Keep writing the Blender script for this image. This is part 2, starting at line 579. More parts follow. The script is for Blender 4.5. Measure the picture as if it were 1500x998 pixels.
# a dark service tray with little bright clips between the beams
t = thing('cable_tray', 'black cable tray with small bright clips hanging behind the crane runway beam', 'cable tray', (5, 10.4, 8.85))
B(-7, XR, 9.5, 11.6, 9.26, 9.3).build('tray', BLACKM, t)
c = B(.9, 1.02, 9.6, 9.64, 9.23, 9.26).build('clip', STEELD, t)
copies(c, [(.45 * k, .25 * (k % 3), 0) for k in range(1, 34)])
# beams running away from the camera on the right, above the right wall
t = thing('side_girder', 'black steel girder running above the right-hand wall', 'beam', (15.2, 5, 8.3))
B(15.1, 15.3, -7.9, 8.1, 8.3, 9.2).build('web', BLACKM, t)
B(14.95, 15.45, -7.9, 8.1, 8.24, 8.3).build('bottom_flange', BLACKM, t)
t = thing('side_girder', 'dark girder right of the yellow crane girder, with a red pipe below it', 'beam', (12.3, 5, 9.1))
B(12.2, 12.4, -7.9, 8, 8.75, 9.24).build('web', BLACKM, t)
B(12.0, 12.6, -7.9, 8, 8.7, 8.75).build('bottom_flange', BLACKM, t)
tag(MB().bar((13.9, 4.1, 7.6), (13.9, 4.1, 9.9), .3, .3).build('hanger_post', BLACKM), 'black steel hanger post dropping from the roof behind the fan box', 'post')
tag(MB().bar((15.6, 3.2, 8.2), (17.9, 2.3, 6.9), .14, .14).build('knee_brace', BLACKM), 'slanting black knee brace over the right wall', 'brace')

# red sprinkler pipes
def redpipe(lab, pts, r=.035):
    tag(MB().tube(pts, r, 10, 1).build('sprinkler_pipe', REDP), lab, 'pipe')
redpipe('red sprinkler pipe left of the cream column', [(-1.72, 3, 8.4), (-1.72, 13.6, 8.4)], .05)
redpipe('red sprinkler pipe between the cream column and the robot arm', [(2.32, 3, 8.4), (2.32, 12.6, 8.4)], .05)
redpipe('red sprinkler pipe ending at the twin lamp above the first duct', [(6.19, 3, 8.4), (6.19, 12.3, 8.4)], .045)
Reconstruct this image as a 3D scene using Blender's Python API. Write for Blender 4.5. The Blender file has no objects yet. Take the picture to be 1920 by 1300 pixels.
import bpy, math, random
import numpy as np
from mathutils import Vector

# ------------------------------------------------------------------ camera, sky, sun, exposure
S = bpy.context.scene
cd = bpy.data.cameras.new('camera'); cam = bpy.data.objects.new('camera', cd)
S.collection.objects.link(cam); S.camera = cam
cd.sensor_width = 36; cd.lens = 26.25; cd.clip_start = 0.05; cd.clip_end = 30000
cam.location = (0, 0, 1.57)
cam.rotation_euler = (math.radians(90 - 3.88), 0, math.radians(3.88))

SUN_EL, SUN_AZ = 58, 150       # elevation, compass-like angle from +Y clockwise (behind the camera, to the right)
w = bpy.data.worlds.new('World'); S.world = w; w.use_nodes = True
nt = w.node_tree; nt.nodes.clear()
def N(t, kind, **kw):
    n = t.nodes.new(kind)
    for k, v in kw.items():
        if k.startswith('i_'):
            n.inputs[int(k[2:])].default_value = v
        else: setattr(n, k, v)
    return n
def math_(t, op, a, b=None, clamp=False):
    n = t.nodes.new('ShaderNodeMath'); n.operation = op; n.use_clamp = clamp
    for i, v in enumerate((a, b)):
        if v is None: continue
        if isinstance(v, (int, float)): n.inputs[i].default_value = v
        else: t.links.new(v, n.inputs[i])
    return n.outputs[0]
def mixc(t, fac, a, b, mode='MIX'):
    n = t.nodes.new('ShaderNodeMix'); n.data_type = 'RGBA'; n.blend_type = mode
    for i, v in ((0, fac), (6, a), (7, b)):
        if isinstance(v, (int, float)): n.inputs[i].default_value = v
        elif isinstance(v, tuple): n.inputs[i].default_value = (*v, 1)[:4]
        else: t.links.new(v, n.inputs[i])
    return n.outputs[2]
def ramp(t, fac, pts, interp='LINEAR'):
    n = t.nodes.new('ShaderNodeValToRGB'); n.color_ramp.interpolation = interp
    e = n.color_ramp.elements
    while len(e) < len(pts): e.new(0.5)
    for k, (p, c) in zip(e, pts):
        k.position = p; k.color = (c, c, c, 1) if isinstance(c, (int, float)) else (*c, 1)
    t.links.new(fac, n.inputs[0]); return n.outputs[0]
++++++
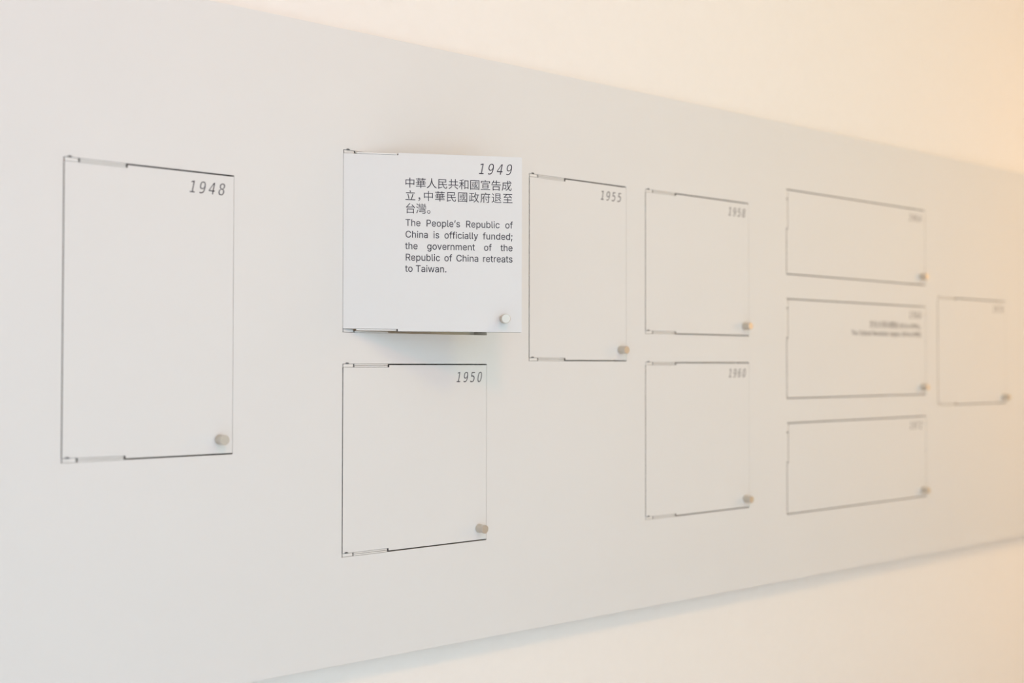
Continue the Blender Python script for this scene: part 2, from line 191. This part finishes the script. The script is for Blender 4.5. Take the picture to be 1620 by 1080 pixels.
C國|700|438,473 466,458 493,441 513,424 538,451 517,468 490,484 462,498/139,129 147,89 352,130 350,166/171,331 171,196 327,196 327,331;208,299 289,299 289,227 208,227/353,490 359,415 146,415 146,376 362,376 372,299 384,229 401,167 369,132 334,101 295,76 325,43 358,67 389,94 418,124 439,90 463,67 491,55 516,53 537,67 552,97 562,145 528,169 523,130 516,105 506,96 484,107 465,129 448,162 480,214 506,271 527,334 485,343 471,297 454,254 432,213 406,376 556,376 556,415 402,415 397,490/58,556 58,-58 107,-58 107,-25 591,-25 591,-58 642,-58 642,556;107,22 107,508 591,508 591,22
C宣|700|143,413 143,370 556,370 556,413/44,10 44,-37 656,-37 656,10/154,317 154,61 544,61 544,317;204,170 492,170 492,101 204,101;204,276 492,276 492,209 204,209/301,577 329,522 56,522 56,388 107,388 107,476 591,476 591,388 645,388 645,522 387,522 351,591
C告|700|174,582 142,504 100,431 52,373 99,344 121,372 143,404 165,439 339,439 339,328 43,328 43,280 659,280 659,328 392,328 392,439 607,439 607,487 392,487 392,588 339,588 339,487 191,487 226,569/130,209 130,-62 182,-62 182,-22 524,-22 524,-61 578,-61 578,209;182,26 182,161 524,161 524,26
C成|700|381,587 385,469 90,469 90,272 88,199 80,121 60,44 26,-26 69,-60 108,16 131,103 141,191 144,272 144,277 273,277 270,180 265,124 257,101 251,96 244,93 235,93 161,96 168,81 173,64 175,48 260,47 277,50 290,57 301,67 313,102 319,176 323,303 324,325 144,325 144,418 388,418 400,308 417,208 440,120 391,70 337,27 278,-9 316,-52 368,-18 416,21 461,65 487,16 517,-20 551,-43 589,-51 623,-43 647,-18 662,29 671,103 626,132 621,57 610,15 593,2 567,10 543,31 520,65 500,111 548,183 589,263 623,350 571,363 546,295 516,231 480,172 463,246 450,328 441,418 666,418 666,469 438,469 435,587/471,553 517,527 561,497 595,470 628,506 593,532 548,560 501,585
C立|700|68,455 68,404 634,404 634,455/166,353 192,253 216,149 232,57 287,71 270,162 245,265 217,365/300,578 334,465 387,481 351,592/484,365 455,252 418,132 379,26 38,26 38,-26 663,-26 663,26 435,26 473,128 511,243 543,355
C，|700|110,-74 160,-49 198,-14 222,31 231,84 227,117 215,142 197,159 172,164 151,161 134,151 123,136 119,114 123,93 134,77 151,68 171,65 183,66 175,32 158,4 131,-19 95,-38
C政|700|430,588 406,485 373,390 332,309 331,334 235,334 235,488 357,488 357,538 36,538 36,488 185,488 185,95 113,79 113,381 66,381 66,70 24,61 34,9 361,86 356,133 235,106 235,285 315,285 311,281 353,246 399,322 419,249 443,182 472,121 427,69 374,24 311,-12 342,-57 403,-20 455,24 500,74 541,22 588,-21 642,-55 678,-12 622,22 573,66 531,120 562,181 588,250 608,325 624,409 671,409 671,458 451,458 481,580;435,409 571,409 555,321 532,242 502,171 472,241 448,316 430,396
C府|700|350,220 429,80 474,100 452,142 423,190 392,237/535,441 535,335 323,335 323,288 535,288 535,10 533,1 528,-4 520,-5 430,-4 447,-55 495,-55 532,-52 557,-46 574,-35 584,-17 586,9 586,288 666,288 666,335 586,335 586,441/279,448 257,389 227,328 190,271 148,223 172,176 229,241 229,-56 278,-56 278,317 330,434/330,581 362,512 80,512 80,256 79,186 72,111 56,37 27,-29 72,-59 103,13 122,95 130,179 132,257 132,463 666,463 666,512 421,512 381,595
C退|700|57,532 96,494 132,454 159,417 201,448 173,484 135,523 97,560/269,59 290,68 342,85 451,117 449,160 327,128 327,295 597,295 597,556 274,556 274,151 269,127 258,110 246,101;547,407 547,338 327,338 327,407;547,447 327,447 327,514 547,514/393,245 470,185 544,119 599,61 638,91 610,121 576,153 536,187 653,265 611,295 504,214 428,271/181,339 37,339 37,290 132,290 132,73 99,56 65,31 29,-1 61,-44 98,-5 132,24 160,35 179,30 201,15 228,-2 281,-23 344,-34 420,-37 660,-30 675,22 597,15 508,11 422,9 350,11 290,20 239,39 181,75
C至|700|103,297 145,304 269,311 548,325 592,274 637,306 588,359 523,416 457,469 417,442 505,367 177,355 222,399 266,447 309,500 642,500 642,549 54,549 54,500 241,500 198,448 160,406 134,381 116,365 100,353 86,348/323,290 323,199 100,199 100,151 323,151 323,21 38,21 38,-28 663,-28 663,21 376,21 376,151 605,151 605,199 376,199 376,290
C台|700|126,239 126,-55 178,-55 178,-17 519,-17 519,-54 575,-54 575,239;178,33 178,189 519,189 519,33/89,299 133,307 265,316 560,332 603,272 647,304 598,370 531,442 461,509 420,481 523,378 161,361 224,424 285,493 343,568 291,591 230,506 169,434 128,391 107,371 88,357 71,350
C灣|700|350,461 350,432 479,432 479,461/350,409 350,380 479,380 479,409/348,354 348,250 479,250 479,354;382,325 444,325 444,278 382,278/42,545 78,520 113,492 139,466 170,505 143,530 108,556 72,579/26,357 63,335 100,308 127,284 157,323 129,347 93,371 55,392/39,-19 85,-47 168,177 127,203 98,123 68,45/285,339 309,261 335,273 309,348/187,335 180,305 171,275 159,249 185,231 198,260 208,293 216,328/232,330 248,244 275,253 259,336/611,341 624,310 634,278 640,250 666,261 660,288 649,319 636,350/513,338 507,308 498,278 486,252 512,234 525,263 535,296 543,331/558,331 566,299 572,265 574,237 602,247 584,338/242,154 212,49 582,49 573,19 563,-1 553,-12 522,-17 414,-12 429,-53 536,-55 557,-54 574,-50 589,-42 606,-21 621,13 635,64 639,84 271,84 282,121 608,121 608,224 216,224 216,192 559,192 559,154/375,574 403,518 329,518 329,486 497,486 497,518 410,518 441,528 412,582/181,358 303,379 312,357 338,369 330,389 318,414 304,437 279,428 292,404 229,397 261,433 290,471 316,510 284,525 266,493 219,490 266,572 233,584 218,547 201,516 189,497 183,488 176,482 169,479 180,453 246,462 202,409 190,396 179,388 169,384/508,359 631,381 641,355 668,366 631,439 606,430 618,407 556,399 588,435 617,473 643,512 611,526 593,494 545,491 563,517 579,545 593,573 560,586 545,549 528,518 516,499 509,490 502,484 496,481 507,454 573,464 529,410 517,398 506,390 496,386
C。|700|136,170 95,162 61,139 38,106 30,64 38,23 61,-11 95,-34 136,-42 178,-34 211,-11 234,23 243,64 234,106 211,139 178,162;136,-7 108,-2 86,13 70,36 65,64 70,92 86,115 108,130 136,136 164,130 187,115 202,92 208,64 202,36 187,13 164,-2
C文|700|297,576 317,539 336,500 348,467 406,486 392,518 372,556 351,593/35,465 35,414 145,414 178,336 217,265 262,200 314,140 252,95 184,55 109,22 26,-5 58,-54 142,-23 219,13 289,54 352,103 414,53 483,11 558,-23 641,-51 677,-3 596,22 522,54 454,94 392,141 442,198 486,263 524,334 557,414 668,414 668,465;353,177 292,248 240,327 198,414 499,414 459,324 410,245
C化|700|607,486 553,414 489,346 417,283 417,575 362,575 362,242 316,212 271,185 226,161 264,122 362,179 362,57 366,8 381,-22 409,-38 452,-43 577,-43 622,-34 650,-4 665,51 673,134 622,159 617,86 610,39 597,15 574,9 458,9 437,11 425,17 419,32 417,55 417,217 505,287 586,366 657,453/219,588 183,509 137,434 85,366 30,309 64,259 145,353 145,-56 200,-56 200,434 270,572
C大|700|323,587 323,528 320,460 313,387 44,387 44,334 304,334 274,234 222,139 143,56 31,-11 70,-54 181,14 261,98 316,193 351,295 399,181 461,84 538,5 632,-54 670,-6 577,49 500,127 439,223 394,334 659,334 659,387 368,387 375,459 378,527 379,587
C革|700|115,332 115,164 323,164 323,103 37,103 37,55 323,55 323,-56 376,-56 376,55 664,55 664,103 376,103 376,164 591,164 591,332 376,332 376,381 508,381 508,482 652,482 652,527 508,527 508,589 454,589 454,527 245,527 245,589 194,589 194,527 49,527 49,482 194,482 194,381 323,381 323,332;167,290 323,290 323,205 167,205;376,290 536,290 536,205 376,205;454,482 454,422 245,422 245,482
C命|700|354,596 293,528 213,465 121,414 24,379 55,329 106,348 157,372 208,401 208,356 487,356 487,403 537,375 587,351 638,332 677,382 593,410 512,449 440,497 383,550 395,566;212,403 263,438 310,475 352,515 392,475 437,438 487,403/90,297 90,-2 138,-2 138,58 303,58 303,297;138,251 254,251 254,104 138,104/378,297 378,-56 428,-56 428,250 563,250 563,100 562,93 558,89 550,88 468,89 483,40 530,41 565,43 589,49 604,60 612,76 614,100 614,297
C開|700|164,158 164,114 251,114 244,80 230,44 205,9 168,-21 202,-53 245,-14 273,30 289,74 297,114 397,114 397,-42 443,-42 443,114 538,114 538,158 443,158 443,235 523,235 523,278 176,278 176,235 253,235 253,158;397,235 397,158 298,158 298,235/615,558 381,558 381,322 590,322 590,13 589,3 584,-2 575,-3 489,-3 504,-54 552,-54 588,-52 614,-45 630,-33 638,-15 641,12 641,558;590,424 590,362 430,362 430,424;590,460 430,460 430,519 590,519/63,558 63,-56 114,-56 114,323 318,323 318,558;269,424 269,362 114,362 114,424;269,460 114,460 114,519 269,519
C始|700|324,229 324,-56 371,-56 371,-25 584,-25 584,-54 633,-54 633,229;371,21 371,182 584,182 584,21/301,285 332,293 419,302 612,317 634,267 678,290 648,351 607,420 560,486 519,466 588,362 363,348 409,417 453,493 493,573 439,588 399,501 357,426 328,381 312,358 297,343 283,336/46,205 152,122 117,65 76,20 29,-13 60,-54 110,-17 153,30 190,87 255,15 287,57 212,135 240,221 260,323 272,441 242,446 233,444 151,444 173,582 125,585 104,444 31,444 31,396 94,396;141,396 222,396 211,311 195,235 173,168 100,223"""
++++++
### What is asked
Write out each line of the data that holds the string "picture".

### Task response
Keep writing the Blender script for this image. This is part 2, starting at line 579. More parts follow. The script is for Blender 4.5. Measure the picture as if it were 1500x998 pixels.
Reconstruct this image as a 3D scene using Blender's Python API. Write for Blender 4.5. The Blender file has no objects yet. Take the picture to be 1920 by 1300 pixels.
Continue the Blender Python script for this scene: part 2, from line 191. This part finishes the script. The script is for Blender 4.5. Take the picture to be 1620 by 1080 pixels.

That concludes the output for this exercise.